◆ Requirement
Go through the listing and copy each line with the string "part".
======== Dataset section
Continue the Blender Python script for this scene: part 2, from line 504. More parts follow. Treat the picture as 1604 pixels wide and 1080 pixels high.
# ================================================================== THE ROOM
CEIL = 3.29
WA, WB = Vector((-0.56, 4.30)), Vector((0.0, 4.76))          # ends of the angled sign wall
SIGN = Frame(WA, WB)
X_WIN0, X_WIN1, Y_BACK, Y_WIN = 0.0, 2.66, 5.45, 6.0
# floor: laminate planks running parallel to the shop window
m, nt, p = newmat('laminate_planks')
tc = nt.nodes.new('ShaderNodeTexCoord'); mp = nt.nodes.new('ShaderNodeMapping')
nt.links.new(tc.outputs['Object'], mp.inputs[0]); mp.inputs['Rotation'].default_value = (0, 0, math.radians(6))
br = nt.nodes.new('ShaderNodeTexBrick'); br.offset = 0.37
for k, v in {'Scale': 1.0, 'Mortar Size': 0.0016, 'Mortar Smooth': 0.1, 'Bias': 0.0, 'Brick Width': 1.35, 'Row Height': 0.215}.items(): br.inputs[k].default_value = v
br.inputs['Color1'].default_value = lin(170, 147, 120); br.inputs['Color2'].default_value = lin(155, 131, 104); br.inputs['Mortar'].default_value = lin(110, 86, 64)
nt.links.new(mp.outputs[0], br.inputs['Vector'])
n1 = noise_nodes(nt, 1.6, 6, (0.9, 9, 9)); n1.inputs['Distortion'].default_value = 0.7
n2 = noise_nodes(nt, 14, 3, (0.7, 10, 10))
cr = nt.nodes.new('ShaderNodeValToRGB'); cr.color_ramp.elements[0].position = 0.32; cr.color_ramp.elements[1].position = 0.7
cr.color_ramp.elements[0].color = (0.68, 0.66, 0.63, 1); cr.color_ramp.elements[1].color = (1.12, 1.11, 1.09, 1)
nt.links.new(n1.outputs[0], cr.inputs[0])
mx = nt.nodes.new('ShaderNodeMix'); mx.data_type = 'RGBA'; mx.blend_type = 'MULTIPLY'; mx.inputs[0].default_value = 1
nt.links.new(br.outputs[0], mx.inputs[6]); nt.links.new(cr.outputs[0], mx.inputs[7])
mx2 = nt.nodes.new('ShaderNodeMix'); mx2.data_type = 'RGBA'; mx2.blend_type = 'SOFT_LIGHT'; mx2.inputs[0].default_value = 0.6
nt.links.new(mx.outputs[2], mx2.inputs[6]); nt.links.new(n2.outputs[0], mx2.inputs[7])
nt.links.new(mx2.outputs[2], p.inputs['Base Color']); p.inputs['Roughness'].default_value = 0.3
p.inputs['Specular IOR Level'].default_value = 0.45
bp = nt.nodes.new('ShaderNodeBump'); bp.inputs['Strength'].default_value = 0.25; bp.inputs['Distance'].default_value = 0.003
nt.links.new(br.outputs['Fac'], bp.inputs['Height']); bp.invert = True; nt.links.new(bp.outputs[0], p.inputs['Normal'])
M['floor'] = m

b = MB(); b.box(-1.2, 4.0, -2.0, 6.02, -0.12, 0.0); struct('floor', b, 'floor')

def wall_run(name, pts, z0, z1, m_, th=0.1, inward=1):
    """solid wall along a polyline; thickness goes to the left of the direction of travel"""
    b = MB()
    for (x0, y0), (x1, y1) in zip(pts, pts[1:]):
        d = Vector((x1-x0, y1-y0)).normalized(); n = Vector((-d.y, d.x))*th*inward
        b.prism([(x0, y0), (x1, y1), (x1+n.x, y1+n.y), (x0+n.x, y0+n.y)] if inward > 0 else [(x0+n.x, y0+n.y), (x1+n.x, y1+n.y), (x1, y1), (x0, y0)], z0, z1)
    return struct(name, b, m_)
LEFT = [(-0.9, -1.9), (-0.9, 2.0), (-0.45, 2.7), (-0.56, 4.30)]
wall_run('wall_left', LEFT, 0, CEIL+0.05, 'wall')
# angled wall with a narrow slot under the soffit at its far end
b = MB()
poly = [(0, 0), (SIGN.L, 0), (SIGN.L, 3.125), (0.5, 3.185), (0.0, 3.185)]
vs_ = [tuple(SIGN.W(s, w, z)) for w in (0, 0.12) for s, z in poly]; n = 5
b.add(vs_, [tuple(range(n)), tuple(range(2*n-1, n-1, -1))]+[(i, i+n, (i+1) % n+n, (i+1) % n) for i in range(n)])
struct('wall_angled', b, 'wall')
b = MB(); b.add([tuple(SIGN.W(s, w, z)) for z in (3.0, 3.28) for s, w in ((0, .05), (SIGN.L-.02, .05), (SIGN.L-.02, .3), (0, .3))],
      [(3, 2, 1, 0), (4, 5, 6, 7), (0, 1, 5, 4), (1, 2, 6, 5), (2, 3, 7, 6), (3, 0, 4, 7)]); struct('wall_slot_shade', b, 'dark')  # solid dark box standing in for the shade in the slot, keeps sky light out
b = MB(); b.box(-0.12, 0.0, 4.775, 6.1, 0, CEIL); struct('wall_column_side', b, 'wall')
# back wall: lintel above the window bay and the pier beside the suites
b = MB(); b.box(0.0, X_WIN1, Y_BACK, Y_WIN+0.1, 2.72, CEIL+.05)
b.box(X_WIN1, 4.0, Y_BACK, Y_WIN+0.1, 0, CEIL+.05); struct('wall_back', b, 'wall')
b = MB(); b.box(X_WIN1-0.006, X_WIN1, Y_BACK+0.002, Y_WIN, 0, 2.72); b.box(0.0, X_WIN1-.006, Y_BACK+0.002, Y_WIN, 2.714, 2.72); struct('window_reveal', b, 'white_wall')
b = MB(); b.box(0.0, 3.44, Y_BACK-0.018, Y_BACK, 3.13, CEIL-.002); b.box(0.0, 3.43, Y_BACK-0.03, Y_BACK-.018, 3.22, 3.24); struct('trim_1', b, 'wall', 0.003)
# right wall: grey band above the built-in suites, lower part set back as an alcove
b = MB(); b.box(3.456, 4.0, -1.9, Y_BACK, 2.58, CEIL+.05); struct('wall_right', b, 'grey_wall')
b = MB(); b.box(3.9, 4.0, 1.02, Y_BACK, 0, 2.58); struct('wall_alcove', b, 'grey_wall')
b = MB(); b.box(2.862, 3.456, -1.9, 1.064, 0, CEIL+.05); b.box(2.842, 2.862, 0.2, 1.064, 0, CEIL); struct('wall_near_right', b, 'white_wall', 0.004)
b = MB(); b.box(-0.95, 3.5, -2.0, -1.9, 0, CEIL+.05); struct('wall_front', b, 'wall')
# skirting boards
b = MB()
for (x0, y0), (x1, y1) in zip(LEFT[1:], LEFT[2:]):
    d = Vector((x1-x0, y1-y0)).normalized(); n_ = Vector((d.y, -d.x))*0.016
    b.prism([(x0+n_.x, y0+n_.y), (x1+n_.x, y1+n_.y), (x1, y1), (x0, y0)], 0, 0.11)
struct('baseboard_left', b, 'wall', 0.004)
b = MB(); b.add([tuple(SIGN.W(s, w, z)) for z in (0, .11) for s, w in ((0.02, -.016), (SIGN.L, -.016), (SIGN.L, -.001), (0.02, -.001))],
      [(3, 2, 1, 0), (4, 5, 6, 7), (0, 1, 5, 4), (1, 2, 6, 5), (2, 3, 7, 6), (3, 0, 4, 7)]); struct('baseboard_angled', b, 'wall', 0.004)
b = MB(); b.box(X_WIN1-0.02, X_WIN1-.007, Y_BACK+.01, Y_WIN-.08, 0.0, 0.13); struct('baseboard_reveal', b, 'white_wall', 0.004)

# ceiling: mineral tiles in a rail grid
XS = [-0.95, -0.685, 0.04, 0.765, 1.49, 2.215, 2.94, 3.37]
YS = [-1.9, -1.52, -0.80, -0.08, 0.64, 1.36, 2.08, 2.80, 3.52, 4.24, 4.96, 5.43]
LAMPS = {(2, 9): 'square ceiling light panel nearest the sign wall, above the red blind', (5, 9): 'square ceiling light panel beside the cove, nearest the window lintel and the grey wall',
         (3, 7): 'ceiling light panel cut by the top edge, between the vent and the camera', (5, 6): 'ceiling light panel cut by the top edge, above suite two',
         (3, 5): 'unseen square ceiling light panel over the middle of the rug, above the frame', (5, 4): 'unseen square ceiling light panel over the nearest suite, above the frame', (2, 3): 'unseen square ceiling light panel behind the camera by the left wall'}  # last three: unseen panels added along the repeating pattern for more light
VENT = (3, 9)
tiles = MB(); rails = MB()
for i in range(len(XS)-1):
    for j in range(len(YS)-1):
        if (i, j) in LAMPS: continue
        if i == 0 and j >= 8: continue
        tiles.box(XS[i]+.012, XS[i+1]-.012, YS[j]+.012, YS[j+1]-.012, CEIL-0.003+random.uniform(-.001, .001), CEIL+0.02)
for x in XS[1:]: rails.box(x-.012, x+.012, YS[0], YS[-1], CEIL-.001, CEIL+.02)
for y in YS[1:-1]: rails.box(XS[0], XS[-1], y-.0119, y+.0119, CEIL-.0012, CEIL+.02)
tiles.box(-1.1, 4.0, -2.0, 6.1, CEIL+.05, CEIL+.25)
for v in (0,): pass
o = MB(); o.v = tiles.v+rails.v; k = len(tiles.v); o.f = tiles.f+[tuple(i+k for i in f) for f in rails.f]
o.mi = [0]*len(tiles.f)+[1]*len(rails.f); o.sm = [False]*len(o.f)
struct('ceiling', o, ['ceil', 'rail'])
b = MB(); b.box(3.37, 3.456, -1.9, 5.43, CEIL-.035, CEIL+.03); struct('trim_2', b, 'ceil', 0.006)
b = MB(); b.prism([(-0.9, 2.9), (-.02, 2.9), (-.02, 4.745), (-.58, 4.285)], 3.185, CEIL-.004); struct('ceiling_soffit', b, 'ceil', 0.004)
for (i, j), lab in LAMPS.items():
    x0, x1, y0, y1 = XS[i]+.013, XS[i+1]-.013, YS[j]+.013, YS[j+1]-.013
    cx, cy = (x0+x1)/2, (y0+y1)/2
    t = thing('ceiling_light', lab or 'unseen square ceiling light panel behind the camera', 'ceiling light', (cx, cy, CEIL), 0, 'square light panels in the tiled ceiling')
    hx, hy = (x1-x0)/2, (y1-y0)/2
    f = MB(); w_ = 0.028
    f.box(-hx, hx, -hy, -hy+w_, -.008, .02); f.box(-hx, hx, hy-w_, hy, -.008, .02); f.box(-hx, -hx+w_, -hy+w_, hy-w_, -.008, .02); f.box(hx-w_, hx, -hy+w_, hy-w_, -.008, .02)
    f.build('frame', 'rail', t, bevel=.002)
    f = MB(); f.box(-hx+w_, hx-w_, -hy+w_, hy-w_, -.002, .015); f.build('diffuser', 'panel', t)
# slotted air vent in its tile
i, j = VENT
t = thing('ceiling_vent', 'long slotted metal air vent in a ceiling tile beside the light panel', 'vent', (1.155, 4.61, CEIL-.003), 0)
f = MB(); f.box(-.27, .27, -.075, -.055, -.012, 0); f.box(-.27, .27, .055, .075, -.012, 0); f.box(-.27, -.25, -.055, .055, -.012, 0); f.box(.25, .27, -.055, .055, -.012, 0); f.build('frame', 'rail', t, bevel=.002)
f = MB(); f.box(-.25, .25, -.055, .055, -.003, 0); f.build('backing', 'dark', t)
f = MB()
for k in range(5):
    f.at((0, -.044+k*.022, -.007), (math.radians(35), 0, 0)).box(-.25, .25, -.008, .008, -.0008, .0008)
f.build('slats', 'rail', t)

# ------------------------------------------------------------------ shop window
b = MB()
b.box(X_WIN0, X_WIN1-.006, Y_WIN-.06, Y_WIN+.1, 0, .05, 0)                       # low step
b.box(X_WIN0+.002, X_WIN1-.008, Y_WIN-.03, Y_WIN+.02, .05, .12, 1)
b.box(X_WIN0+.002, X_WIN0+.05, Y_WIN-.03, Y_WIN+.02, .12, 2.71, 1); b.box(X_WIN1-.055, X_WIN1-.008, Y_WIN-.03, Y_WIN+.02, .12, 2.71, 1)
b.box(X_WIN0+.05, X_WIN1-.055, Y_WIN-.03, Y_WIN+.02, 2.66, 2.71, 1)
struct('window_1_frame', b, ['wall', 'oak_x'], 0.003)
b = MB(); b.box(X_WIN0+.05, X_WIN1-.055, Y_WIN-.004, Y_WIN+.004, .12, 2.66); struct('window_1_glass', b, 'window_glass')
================
◆ Answer to the task
Continue the Blender Python script for this scene: part 2, from line 504. More parts follow. Treat the picture as 1604 pixels wide and 1080 pixels high.
# right wall: grey band above the built-in suites, lower part set back as an alcove